-- BEGIN Dataset excerpt --
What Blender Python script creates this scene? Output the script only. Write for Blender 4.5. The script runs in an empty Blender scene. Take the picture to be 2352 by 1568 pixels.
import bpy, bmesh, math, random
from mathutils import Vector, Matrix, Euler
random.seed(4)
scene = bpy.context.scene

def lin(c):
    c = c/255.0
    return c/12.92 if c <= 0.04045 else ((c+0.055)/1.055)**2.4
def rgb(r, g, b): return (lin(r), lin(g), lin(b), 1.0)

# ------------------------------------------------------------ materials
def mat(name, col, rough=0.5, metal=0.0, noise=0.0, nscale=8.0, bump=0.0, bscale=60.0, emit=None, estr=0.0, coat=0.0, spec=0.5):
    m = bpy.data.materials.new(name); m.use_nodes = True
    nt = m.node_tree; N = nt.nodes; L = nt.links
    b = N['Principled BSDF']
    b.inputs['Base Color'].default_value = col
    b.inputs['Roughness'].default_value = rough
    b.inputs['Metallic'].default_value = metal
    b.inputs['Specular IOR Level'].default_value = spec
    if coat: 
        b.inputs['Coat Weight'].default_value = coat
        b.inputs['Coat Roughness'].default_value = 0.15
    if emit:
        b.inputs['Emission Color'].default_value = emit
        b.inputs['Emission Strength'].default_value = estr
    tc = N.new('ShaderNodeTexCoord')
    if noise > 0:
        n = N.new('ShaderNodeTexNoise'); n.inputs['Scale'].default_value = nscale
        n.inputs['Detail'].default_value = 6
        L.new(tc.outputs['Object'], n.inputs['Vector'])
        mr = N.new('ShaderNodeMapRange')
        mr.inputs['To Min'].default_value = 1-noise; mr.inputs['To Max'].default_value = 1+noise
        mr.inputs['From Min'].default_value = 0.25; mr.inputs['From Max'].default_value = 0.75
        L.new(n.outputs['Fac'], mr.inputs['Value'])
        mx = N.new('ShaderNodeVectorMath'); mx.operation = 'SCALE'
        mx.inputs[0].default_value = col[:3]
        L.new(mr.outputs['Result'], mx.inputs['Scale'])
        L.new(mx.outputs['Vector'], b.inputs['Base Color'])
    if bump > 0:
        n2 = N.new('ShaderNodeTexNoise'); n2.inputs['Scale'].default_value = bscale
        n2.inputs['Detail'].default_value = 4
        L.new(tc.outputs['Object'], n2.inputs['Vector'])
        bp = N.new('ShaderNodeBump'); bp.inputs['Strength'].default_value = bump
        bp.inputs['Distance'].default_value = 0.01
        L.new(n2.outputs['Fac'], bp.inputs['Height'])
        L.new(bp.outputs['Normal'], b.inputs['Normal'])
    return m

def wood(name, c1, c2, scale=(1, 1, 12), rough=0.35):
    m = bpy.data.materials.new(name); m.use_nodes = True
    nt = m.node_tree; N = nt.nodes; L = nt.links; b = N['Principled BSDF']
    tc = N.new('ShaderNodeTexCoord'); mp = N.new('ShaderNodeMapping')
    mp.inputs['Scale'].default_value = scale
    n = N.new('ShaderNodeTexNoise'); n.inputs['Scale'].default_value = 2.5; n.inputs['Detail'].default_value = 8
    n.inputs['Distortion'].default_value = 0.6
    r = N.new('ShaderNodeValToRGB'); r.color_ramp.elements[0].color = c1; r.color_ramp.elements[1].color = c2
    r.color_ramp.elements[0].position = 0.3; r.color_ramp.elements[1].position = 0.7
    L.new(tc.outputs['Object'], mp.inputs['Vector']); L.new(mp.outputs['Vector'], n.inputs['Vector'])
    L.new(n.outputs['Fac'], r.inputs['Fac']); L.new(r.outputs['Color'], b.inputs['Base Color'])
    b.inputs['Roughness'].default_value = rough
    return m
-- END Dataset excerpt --
Copy all of the data. Keep every word exactly as it is.

**Reply to the task**
What Blender Python script creates this scene? Output the script only. Write for Blender 4.5. The script runs in an empty Blender scene. Take the picture to be 2352 by 1568 pixels.
import bpy, bmesh, math, random
from mathutils import Vector, Matrix, Euler
random.seed(4)
scene = bpy.context.scene

def lin(c):
    c = c/255.0
    return c/12.92 if c <= 0.04045 else ((c+0.055)/1.055)**2.4
def rgb(r, g, b): return (lin(r), lin(g), lin(b), 1.0)

# ------------------------------------------------------------ materials
def mat(name, col, rough=0.5, metal=0.0, noise=0.0, nscale=8.0, bump=0.0, bscale=60.0, emit=None, estr=0.0, coat=0.0, spec=0.5):
    m = bpy.data.materials.new(name); m.use_nodes = True
    nt = m.node_tree; N = nt.nodes; L = nt.links
    b = N['Principled BSDF']
    b.inputs['Base Color'].default_value = col
    b.inputs['Roughness'].default_value = rough
    b.inputs['Metallic'].default_value = metal
    b.inputs['Specular IOR Level'].default_value = spec
    if coat: 
        b.inputs['Coat Weight'].default_value = coat
        b.inputs['Coat Roughness'].default_value = 0.15
    if emit:
        b.inputs['Emission Color'].default_value = emit
        b.inputs['Emission Strength'].default_value = estr
    tc = N.new('ShaderNodeTexCoord')
    if noise > 0:
        n = N.new('ShaderNodeTexNoise'); n.inputs['Scale'].default_value = nscale
        n.inputs['Detail'].default_value = 6
        L.new(tc.outputs['Object'], n.inputs['Vector'])
        mr = N.new('ShaderNodeMapRange')
        mr.inputs['To Min'].default_value = 1-noise; mr.inputs['To Max'].default_value = 1+noise
        mr.inputs['From Min'].default_value = 0.25; mr.inputs['From Max'].default_value = 0.75
        L.new(n.outputs['Fac'], mr.inputs['Value'])
        mx = N.new('ShaderNodeVectorMath'); mx.operation = 'SCALE'
        mx.inputs[0].default_value = col[:3]
        L.new(mr.outputs['Result'], mx.inputs['Scale'])
        L.new(mx.outputs['Vector'], b.inputs['Base Color'])
    if bump > 0:
        n2 = N.new('ShaderNodeTexNoise'); n2.inputs['Scale'].default_value = bscale
        n2.inputs['Detail'].default_value = 4
        L.new(tc.outputs['Object'], n2.inputs['Vector'])
        bp = N.new('ShaderNodeBump'); bp.inputs['Strength'].default_value = bump
        bp.inputs['Distance'].default_value = 0.01
        L.new(n2.outputs['Fac'], bp.inputs['Height'])
        L.new(bp.outputs['Normal'], b.inputs['Normal'])
    return m

def wood(name, c1, c2, scale=(1, 1, 12), rough=0.35):
    m = bpy.data.materials.new(name); m.use_nodes = True
    nt = m.node_tree; N = nt.nodes; L = nt.links; b = N['Principled BSDF']
    tc = N.new('ShaderNodeTexCoord'); mp = N.new('ShaderNodeMapping')
    mp.inputs['Scale'].default_value = scale
    n = N.new('ShaderNodeTexNoise'); n.inputs['Scale'].default_value = 2.5; n.inputs['Detail'].default_value = 8
    n.inputs['Distortion'].default_value = 0.6
    r = N.new('ShaderNodeValToRGB'); r.color_ramp.elements[0].color = c1; r.color_ramp.elements[1].color = c2
    r.color_ramp.elements[0].position = 0.3; r.color_ramp.elements[1].position = 0.7
    L.new(tc.outputs['Object'], mp.inputs['Vector']); L.new(mp.outputs['Vector'], n.inputs['Vector'])
    L.new(n.outputs['Fac'], r.inputs['Fac']); L.new(r.outputs['Color'], b.inputs['Base Color'])
    b.inputs['Roughness'].default_value = rough
    return m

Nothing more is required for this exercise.